- _Set task_:
Up to and including the line with "PI = math.pi", reproduce the listing below exactly, beginning at its first line.

** begin **

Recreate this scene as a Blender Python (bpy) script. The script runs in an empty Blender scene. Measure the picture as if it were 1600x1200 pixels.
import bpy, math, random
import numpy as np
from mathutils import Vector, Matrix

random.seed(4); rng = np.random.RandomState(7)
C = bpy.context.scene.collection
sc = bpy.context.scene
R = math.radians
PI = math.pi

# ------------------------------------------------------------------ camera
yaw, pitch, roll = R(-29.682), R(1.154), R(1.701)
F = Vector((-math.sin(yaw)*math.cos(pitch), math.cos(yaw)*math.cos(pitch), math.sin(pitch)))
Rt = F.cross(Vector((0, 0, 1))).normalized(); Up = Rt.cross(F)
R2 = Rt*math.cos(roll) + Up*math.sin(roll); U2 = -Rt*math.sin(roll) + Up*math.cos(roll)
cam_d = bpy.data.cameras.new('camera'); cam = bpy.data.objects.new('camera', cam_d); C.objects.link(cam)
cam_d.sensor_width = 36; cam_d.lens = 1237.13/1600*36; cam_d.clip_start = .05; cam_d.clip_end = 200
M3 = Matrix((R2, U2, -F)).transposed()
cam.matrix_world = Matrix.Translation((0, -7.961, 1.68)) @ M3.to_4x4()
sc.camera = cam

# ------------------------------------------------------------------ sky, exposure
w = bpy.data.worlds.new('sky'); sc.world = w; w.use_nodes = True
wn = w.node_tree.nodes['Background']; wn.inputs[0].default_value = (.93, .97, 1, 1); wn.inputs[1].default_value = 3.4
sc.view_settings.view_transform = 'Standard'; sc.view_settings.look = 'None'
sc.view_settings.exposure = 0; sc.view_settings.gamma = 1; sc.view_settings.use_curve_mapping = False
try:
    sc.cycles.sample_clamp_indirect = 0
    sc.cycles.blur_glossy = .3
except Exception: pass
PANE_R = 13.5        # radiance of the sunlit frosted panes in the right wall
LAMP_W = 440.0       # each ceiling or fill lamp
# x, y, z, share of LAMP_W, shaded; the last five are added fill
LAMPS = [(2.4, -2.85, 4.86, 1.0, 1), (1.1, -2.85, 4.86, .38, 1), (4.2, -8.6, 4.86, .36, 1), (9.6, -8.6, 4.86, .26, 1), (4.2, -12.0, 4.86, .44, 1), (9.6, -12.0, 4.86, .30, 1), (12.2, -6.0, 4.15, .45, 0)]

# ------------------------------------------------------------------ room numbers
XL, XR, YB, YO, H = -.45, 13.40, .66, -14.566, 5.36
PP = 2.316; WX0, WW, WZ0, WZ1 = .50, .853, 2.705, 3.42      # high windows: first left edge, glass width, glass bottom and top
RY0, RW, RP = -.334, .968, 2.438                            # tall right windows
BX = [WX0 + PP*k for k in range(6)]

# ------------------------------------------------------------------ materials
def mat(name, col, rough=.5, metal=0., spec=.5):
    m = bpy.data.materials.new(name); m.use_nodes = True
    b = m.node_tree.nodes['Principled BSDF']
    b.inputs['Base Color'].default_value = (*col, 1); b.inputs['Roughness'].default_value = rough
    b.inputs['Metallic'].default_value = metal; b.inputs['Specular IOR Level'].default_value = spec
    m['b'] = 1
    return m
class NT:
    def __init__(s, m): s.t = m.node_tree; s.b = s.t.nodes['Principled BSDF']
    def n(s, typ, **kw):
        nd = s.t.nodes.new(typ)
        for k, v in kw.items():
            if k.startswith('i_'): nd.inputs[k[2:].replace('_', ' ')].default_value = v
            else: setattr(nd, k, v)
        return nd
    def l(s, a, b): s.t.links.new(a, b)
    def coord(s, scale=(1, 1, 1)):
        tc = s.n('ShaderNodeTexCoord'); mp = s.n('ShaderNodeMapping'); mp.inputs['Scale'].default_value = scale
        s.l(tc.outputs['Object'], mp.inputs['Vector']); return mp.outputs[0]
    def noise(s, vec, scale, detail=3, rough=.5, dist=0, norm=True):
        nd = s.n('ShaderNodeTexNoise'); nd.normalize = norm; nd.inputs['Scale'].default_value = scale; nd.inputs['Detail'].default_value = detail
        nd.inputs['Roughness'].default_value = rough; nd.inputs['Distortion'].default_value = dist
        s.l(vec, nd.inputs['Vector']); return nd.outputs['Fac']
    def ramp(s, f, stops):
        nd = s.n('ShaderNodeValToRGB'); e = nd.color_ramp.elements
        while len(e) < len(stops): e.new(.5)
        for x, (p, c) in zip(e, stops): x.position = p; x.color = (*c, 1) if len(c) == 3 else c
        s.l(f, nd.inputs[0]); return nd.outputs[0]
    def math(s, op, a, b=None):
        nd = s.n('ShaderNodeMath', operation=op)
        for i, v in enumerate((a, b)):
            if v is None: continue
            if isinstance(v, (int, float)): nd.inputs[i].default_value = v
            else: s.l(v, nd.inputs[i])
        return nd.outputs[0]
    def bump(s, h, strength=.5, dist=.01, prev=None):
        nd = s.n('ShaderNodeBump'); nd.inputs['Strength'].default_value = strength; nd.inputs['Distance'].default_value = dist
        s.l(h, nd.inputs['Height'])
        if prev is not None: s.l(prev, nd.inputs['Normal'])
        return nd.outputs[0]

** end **

- _Exercise answer_:
Recreate this scene as a Blender Python (bpy) script. The script runs in an empty Blender scene. Measure the picture as if it were 1600x1200 pixels.
import bpy, math, random
import numpy as np
from mathutils import Vector, Matrix

random.seed(4); rng = np.random.RandomState(7)
C = bpy.context.scene.collection
sc = bpy.context.scene
R = math.radians
PI = math.pi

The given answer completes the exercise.